At Morph we’ve worked with many engineering companies over the years that have innovation, attention to detail and determination in spades but many have acknowledged that marketing was not their strong point.  Understandably, many prefer to focus on delighting their customers with their service and products rather than thinking about how they are presenting their company and what it says about them and their business. This can often be seen as a bit fluffy and just something that has to be thought about when the next trade fair approaches.

Limited in-house Expertise

This tends to be even more noticeable with companies that do not have a marketing team or even a single marketing professional. They are in the classic problem identified by former US Secretary of Defence Donald Rumsfeld who famously talked about the ‘known unknowns’ and the ‘unknown unknowns’ as they have no one telling them about the opportunities they are missing.  There are simply no informed marketing discussions happening. The result of this is often that engineering companies find that they are running with a tired website that looks like something from the dawn of the internet and they have a brand that says more about what they did forty years ago than what they do now and what they can do for current and new customers.

Recruitment

So surely the answer is easy. Just recruit a marketing officer – someone young, not too expensive and who seems to know their way around Instagram and Tik Tok and hey presto – problem solved. Or is it? Then there are unexpected challenges.

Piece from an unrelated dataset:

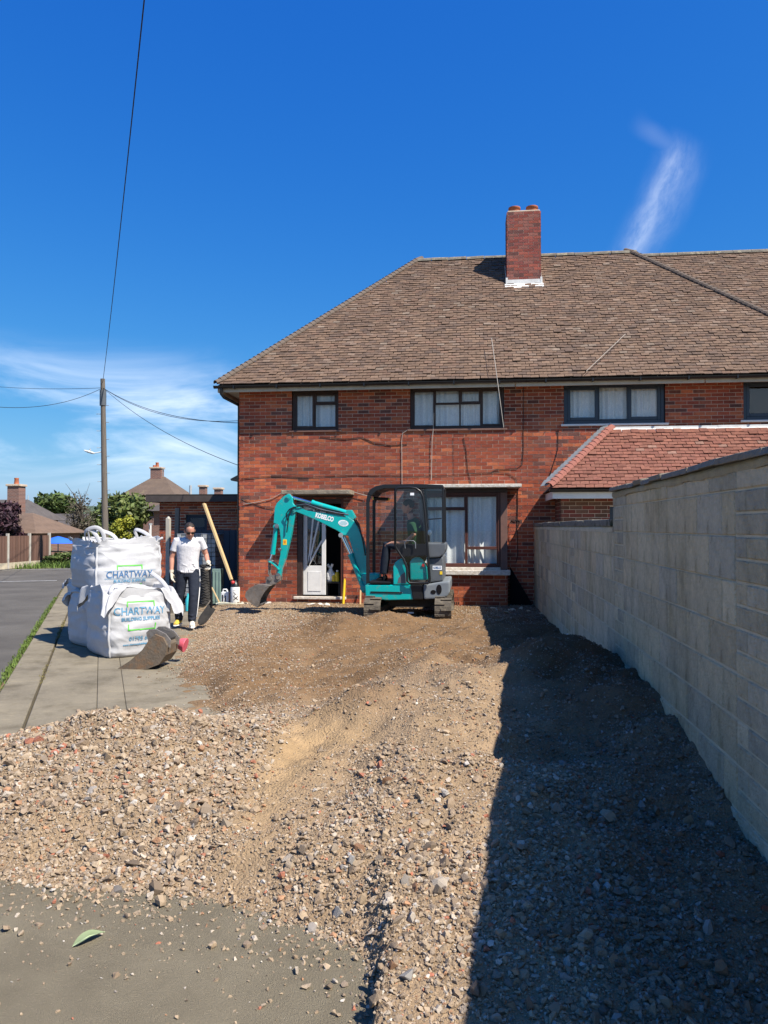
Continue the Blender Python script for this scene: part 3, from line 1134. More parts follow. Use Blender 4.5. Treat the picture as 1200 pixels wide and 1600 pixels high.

  • The person has very limited experience of working in a business environment and so is not really seen by the CEO as a trusted advisor or particularly helpful when it comes to strategy.
  • Any marketing products that they want to make produce seem to need to be done by an Agency which can be expensive and is an additional cost to their salary.
  • The person seems quite isolated by themselves as the only marketing team member.

Marketing Agency?

What about recruiting an Agency instead and have them on a retainer? Surely that would mean you would be drawing on more experience but there are a few challenges here too. There are ‘design’ agencies, ‘creative’ agencies, ‘digital’ and ‘marketing’ agencies. Which should you be looking for and what’s the difference?

  • The Agency may have a fixed retainer with any specific work or products being additional and potentially costly.
  • The Agency has a financial interest in giving itself more work.
  • The initial sign-up may have been with senior people but soon your only contact seemed to be with relatively junior staff.

The other challenge for engineering companies when it comes to marketing is what’s called ‘information asymmetry’. That is, if you’re not sufficiently familiar with the subject yourself then how do you judge what you’re being told by the ‘expert’?

Our Advice

There are lots of questions and challenges but there are also great opportunities. With the right marketing support, your company can ensure that it’s talking to the right people and sending the right messages about the business, products and services. This directly impacts on who will become your customers, what they will buy from you and what price they will pay. This means that your marketing is of central importance to the growth, development and even survival of your company. Here are our tips on how to boost your marketing:

Have a marketing plan. It doesn’t need to be fancy but it does need to be clearly connected to your business plan.

Bring in marketing expertise – whether it’s an agency or an individual expert. Bring a marketing expert into the conversation  – someone whose advice you value and trust at the highest level.

Have a marketing budget. It sounds obvious but many don’t – they just take it from other budgets when ad hoc marketing activity happens. This has a negative impact on marketing planning and effectiveness.

Think about sustainability. Marketing isn’t a one-off activity – it needs to be part of how the business works and so any solution needs to be sustainable for the medium and longer term.